There you have the premise for Doug Liman's "Jumper: The Prequel," a movie so silly you may find yourself giggling helplessly even as you wish you could magically transport yourself almost anywhere else in the world but where you are, in front of the screen showing it.

And here's an interesting take on the movie from an entirely different angle by James Hannaham at Salon, who wonders what kind of signals "Jumper" sends to the rest of the world about Americans:

In a twisted fashion, when films like "Jumper" go abroad, the outside world often responds in a counterintuitive way -- and sometimes this can be devastating. I am not the first critic to suggest that the disaster films of the '90s helped to inspire the terrorist plots of the early 21st century....

While the film industry means to provide a cheap thrill to a few boys in Nebraska, it also shows the rest of the globe how mainstream American kids conceive of themselves, what they desire and aspire to, and especially what they fear. It's no small thing to reveal the psychology of your nation. [...]
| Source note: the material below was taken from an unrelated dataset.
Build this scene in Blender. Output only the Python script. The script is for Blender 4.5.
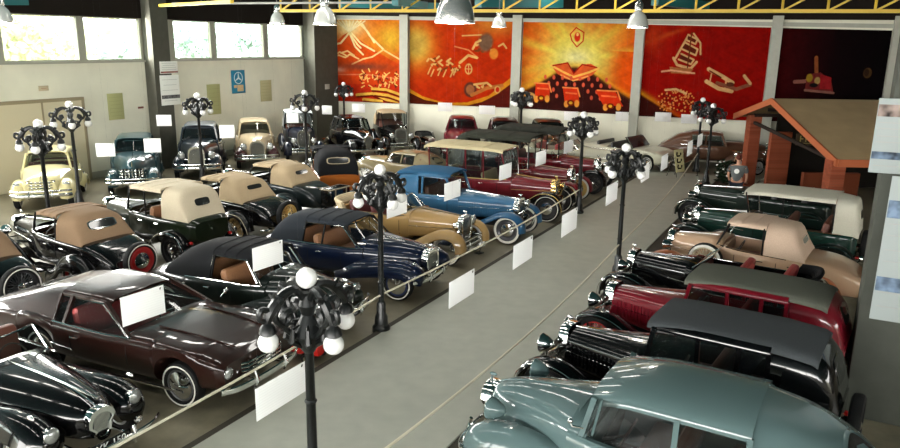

Though dazzled by its ultra-modern wizardry and the high gloss of its production values, one can also feel the globalist double standard roiling underneath the adolescent-kid fantasy plot. "Jumper" tells us that Americans fantasize about getting rich by stealing and going everywhere they want without restrictions; that they are materialistic, disrespect foreign antiquities, and remain blind to their own and to world history, not to mention current conflicts (the jumpers spend a moment in Chechnya -- you bet they're not off to Iraq); and that they perhaps feel only mildly guilty about any of that. OK -- who wants to wait here for the world's response to that message?